* Given exercise *
Work through the listing below and count the lines that hold "scene". Answer with the number alone.

:: Data shown

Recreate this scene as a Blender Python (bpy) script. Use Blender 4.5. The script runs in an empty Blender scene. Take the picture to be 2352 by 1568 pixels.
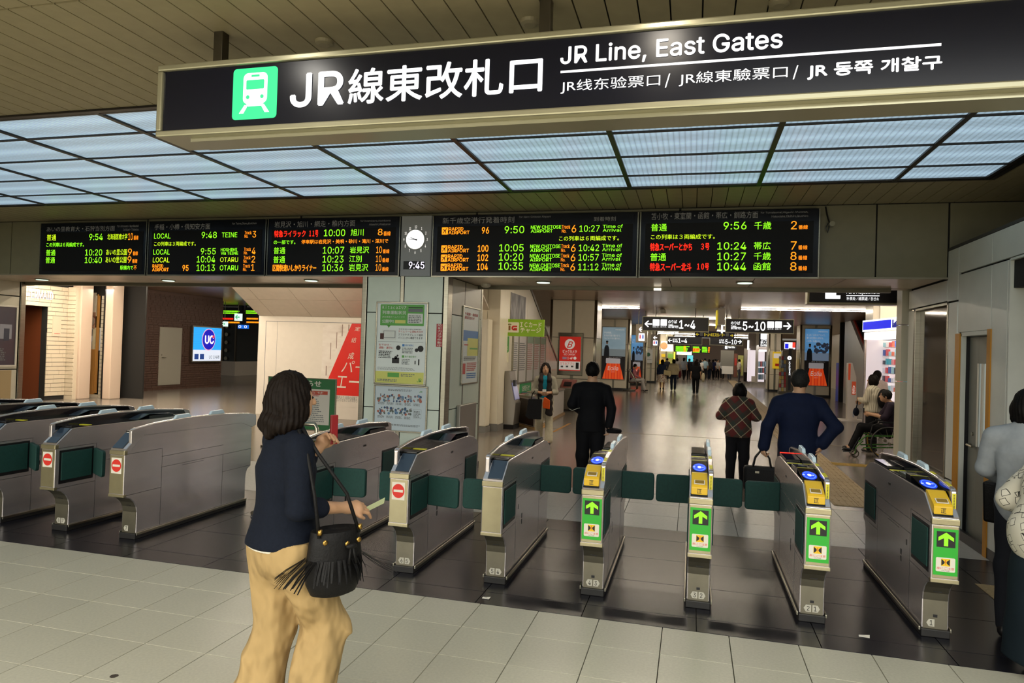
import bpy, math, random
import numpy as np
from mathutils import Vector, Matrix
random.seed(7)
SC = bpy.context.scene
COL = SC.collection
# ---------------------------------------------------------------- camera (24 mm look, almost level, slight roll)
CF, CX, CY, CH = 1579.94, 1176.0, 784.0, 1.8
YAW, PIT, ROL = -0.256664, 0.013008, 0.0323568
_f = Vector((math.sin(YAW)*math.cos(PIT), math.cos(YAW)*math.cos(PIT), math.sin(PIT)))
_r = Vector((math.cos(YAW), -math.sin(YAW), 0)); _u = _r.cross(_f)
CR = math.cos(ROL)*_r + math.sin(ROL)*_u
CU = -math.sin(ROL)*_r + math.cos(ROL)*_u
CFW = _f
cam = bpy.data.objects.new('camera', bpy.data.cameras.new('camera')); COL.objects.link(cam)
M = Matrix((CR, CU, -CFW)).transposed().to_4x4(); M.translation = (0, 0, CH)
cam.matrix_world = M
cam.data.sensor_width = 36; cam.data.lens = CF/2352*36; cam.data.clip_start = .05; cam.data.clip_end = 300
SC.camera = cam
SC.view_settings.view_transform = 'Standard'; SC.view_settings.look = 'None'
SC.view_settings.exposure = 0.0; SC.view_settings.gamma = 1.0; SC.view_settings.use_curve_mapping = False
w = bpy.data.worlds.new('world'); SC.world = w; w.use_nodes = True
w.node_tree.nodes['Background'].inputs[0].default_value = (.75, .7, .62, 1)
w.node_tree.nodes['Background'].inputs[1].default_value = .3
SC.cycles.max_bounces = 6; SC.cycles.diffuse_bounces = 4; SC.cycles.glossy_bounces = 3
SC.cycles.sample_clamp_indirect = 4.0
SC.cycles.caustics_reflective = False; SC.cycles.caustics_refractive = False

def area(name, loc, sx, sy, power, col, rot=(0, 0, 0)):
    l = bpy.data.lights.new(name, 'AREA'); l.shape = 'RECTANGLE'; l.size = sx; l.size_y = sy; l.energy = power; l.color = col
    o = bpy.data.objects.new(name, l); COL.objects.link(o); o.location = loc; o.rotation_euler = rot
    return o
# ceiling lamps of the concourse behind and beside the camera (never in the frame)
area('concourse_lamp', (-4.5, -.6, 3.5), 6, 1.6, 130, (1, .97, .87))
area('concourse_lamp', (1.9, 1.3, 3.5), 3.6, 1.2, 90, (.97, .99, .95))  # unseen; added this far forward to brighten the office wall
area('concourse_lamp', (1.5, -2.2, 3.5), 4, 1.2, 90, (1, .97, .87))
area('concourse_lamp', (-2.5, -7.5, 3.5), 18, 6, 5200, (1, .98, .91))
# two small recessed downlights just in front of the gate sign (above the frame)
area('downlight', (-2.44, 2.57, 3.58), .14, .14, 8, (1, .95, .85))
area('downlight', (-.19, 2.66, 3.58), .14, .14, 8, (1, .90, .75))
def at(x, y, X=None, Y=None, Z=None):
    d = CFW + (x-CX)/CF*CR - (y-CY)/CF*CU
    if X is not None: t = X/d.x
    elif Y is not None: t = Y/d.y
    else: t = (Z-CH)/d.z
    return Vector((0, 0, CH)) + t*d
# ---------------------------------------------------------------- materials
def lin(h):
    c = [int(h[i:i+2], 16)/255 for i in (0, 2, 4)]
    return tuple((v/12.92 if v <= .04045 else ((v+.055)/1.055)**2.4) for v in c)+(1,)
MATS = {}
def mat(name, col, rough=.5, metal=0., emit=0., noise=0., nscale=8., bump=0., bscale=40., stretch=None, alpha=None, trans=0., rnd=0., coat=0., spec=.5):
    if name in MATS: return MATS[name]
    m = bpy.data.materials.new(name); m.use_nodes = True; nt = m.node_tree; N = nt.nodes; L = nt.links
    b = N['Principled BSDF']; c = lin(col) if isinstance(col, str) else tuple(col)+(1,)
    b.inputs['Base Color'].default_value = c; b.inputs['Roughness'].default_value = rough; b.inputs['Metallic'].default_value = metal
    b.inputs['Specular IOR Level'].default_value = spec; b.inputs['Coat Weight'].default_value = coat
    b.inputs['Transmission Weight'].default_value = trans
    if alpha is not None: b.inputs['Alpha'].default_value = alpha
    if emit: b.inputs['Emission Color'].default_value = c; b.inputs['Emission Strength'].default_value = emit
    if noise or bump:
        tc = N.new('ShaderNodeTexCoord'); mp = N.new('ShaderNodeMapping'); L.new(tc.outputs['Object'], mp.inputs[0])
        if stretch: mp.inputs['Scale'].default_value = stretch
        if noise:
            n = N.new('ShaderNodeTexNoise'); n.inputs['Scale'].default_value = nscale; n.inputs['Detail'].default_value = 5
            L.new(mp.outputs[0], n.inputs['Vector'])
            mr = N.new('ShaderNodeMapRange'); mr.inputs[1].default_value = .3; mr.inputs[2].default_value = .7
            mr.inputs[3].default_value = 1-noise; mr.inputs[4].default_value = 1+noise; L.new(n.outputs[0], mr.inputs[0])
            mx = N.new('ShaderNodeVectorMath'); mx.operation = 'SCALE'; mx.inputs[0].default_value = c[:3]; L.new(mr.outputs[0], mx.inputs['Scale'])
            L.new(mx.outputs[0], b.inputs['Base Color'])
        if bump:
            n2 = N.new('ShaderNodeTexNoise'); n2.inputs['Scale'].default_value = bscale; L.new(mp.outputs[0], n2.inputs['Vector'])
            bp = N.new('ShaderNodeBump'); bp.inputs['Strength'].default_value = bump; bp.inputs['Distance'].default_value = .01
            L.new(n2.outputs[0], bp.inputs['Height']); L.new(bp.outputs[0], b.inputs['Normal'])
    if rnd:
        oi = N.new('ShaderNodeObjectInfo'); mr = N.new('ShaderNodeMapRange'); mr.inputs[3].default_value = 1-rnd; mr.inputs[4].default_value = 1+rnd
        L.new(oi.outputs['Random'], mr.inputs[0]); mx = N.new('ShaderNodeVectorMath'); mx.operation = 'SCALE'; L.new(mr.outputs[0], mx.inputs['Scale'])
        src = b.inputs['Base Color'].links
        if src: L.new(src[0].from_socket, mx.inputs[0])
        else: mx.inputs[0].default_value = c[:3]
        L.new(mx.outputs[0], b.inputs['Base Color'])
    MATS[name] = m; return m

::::

* Correct answer *
2